◆ Available data:
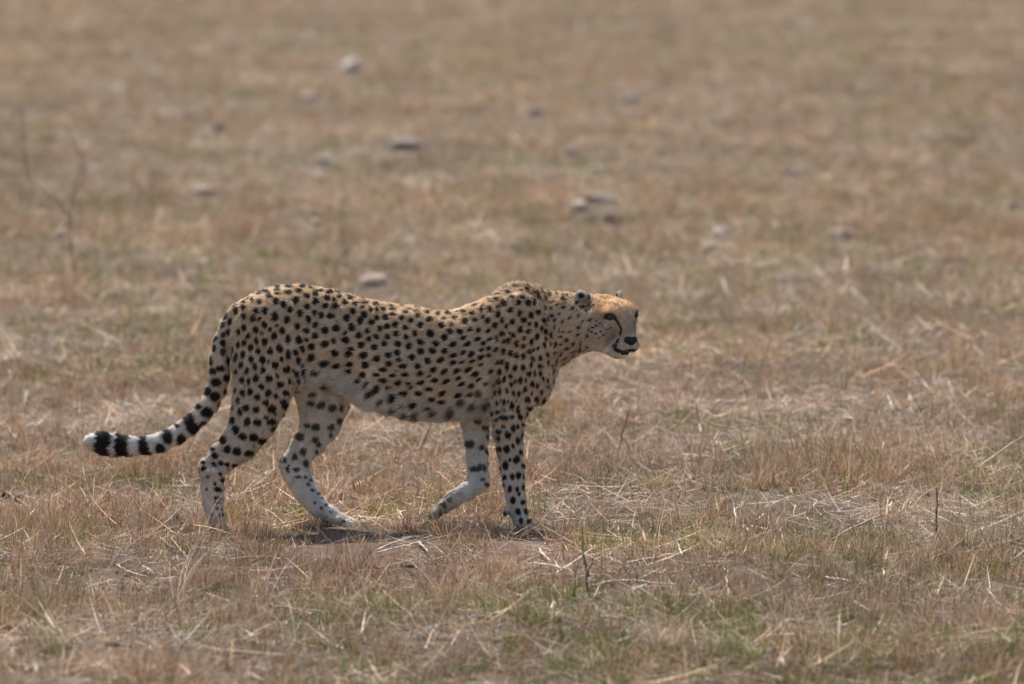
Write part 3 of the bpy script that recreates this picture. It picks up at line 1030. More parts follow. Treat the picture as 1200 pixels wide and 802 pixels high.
    for s_ in SPOTS:
        R_ = s_['r'] * 1.9 + .004
        w = o[np.searchsorted(xs, s_['c'][0] - R_):np.searchsorted(xs, s_['c'][0] + R_)]
        d = P[w] - s_['c']
        k = (np.abs(d[:, 1]) < R_ * 2.2) & (np.abs(d[:, 2]) < R_ * 1.3) & (Nr[w] @ s_['n'] > -.1)
        w, d = w[k], d[k]
        if not len(w):
            continue
        if s_['el']:
            x, y, rx, ry, t = s_['el']
            ax, ay = px[w, 0] - x, -(px[w, 1] - y)
            if t:
                ax, ay = ax * math.cos(t) + ay * math.sin(t), -ax * math.sin(t) + ay * math.cos(t)
            a, b = ax / rx, ay / ry
            rm = min(rx, ry) * S
        else:
            v = np.cross(s_['n'], s_['u'])
            a, b = (d @ s_['u']) / s_['ru'], (d @ v) / s_['rv']
            rm = s_['rv']
        th = np.arctan2(b, a)
        e = np.hypot(a, b) * (1 + .05 * np.sin(2 * th + s_['ph']) + .035 * np.sin(3 * th + 2 * s_['ph']))
        wdt = min(.0045 / max(rm, .003), .6) * .5 + s_['sf']
        sp[w] = np.maximum(sp[w], sstep(1 + wdt, 1 - wdt, e) * s_['dk'])
    sp = np.where(hd & (Q[:, 0] > 33), 0, sp)
    dk = np.maximum(dk, sp)
    return c, dk


BASE, DK = coat(V, VN, VREG, hgt, belly, inner, VTAIL)
body_col = BASE * (1 - DK[:, None]) + DARK * DK[:, None]

cheetah = bpy.data.objects.new('cheetah', None)
cheetah.empty_display_size = 0.2
link(cheetah)
tag(cheetah, 'spotted cheetah walking across dry grass with its tail held low and head turned slightly outward', 'cheetah')
body_me = bpy.data.meshes.new('body')
body_me.vertices.add(len(V))
body_me.vertices.foreach_set('co', V.ravel())
body_me.loops.add(F.size)
body_me.loops.foreach_set('vertex_index', F.ravel().astype(np.int32))
body_me.polygons.add(len(F))
body_me.polygons.foreach_set('loop_start', np.arange(0, F.size, 4, dtype=np.int32))
body_me.update(calc_edges=True)
body_me.polygons.foreach_set('use_smooth', np.ones(len(F), bool))
ca = body_me.attributes.new('col', 'FLOAT_COLOR', 'POINT')
ca.data.foreach_set('color', np.concatenate([body_col, np.ones((len(V), 1))], 1).astype(np.float32).ravel())
body_me.materials.append(M_SKIN)
body = link(bpy.data.objects.new('body', body_me), cheetah)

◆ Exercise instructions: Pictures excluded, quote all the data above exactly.

◆ Solution to this task:
Write part 3 of the bpy script that recreates this picture. It picks up at line 1030. More parts follow. Treat the picture as 1200 pixels wide and 802 pixels high.
    for s_ in SPOTS:
        R_ = s_['r'] * 1.9 + .004
        w = o[np.searchsorted(xs, s_['c'][0] - R_):np.searchsorted(xs, s_['c'][0] + R_)]
        d = P[w] - s_['c']
        k = (np.abs(d[:, 1]) < R_ * 2.2) & (np.abs(d[:, 2]) < R_ * 1.3) & (Nr[w] @ s_['n'] > -.1)
        w, d = w[k], d[k]
        if not len(w):
            continue
        if s_['el']:
            x, y, rx, ry, t = s_['el']
            ax, ay = px[w, 0] - x, -(px[w, 1] - y)
            if t:
                ax, ay = ax * math.cos(t) + ay * math.sin(t), -ax * math.sin(t) + ay * math.cos(t)
            a, b = ax / rx, ay / ry
            rm = min(rx, ry) * S
        else:
            v = np.cross(s_['n'], s_['u'])
            a, b = (d @ s_['u']) / s_['ru'], (d @ v) / s_['rv']
            rm = s_['rv']
        th = np.arctan2(b, a)
        e = np.hypot(a, b) * (1 + .05 * np.sin(2 * th + s_['ph']) + .035 * np.sin(3 * th + 2 * s_['ph']))
        wdt = min(.0045 / max(rm, .003), .6) * .5 + s_['sf']
        sp[w] = np.maximum(sp[w], sstep(1 + wdt, 1 - wdt, e) * s_['dk'])
    sp = np.where(hd & (Q[:, 0] > 33), 0, sp)
    dk = np.maximum(dk, sp)
    return c, dk


BASE, DK = coat(V, VN, VREG, hgt, belly, inner, VTAIL)
body_col = BASE * (1 - DK[:, None]) + DARK * DK[:, None]

cheetah = bpy.data.objects.new('cheetah', None)
cheetah.empty_display_size = 0.2
link(cheetah)
tag(cheetah, 'spotted cheetah walking across dry grass with its tail held low and head turned slightly outward', 'cheetah')
body_me = bpy.data.meshes.new('body')
body_me.vertices.add(len(V))
body_me.vertices.foreach_set('co', V.ravel())
body_me.loops.add(F.size)
body_me.loops.foreach_set('vertex_index', F.ravel().astype(np.int32))
body_me.polygons.add(len(F))
body_me.polygons.foreach_set('loop_start', np.arange(0, F.size, 4, dtype=np.int32))
body_me.update(calc_edges=True)
body_me.polygons.foreach_set('use_smooth', np.ones(len(F), bool))
ca = body_me.attributes.new('col', 'FLOAT_COLOR', 'POINT')
ca.data.foreach_set('color', np.concatenate([body_col, np.ones((len(V), 1))], 1).astype(np.float32).ravel())
body_me.materials.append(M_SKIN)
body = link(bpy.data.objects.new('body', body_me), cheetah)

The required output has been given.